When her children left home she retreated to the darker corners of the house. She moved to the back room away from the northern light. Her shoulders became drawn, her back hunched, her face gaunt. She pulled down the blinds and spent many days in bed. Or she would sit on the chair beside the bed, bent over a Yiddish novel. More often she would lapse into a prolonged silence. Her gaze was focused elsewhere, far beyond the house and her austere surroundings. She emerged from the back room only to cook, or to greet her visiting sons.

And sometimes she would hum a fragment of melody, a verse of forgotten song. She never entirely gave up her passion. I would come across her, lost in a reverie, humming; and the song she sang most often in those last years, was ‘Play Gypsy':

Play Gypsy, play me a song

On the fiddle all day long

On the fiddle green leaves fall

And what once was, is now beyond recall

Red is blood and red is wine

A star falls and then another

And our hearts reach out to each other.

‘Play Gypsy' was the final song Hadassah chose to record in the studios of Wilbur Williams.

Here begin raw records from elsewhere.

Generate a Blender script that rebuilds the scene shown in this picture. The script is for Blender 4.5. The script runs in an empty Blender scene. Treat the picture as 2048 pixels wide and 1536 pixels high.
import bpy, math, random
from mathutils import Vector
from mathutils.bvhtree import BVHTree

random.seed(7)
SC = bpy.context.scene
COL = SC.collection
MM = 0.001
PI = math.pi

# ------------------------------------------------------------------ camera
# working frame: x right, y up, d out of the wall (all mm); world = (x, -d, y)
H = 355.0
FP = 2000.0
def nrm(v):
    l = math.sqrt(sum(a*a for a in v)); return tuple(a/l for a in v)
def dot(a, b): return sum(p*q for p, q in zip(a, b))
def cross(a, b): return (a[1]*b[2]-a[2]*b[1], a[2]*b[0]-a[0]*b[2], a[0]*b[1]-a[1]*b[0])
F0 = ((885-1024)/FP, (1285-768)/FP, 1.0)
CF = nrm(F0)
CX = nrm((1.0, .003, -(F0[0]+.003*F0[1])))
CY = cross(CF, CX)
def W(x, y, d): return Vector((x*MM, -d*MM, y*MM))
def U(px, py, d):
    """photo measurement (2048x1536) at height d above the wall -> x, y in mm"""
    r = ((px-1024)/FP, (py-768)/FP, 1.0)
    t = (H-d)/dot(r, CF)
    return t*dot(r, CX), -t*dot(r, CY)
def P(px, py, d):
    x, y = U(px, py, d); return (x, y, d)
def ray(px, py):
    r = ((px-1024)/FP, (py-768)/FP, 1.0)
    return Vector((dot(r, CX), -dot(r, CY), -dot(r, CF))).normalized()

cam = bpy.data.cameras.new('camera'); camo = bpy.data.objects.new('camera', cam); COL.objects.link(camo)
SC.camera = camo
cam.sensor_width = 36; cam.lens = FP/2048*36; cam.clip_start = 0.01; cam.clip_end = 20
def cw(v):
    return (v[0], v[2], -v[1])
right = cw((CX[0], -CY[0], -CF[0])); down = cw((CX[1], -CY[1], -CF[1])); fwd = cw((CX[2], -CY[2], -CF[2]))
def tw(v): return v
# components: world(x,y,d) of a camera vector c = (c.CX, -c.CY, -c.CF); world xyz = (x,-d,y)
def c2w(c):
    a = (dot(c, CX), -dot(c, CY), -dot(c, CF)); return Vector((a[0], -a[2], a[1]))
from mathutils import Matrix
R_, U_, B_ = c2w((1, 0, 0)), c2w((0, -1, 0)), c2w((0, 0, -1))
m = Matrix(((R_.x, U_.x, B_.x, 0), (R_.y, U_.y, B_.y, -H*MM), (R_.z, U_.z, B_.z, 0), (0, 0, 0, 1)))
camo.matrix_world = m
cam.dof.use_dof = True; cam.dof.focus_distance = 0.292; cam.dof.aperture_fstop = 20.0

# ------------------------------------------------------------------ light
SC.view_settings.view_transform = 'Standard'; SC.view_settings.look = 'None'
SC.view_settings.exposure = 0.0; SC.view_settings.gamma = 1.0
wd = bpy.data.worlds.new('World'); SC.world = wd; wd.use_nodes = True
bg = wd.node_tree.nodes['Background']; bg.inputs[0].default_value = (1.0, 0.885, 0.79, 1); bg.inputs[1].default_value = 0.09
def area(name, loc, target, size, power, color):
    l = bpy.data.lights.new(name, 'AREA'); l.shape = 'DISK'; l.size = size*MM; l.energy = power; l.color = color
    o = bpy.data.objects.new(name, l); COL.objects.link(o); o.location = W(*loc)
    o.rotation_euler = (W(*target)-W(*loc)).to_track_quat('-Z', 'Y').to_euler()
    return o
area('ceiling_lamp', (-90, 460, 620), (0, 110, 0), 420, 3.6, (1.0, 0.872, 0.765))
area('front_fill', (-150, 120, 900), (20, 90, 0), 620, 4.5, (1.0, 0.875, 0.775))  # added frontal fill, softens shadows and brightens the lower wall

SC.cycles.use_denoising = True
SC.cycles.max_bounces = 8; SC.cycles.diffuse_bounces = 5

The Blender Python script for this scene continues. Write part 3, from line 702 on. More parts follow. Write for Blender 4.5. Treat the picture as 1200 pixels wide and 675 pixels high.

For many years she retained her shock of black hair. She wore the hair tied back in a tight bun. From time to time she set it free. She sat by the kitchen table, removed the amber combs that kept her hair in place, and allowed it to cascade over her shoulders. She followed a well-practised ritual. She would massage her hair with Restoria Cream. These jars of cream were her most prized possessions; she claimed the cream kept her hair black. She would then comb the lengthy strands with a rhythmic precision.